Das BVwG teilt die Ansicht des AMS und erkennt eine planwidrige Gesetzeslücke im AlVG darin, dass nur für Nebenerwerbslandwirte eine explizite Regelung getroffen wurde. Diese ist im Wege einer analogen Anwendung des § 12 Abs 1 Z 2 AlVG auf selbständige Erwerbstätige gem § 12 Abs 6 lit c AlVG, unbeschränkt haftende Gesellschafter (Komplementäre) einer Kommanditgesellschaft (KG) und Gesellschafter einer OG zu schließen. Eine unvermeidbare Pflichtversicherung in der PV schließt demnach die Annahme von Arbeitslosigkeit bei selbständig Erwerbstätigen, Komplementären einer KG und Gesellschaftern einer OG dann nicht aus, wenn aus dieser Tätigkeit weder das Einkommen gem § 36a AlVG zuzüglich der Sozialversicherungsbeiträge noch 11,1 % des Umsatzes gem § 36b AlVG die Geringfügigkeitsgrenze nach § 5 Abs 2 ASVG übersteigen.

Für den gegenständlichen Fall bedeutet das, dass der Beschwerdeführer in analoger Anwendung des § 12 Abs 1 Z 2 AlVG iVm § 12 Abs 6 lit c und § 7 Abs 1 Z 1 und § 7 Abs 2 AlVG zum Zeitpunkt der Antragstellung als arbeitslos anzusehen ist. Der Bescheid war daher aufzuheben und die Angelegenheit zur Erlassung eines neuen Bescheides an das AMS zurückzuverweisen, da vom AMS im fortgesetzten Verfahren zu prüfen ist, ob die übrigen Voraussetzungen für den Anspruch auf Arbeitslosengeld erfüllt sind.

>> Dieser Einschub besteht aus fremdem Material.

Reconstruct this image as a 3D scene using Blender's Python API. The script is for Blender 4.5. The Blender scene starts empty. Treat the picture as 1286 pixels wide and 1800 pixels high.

Da es bisher keine Rsp zu der Frage gibt, ob die Wortfolge „oder dieser (gemeint: der Pflichtversicherung in der PV) ausschließlich auf Grund eines Einheitswertes, der kein Einkommen über der Geringfügigkeitsgrenze erwarten lässt, unterliegt“ in § 12 Abs 1 Z 2 AlVG analog auf selbständig Erwerbstätige und Gesellschafter anzuwenden ist, die der Pflichtversicherung in der PV unterliegen und selbst bei einem daraus erzielten geringfügigen Einkommen keine Möglichkeit zur Ausnahme von der Pflichtversicherung haben, sprach das BVwG die Zulässigkeit der Revision gem Art 133 Abs 4 B-VG aus.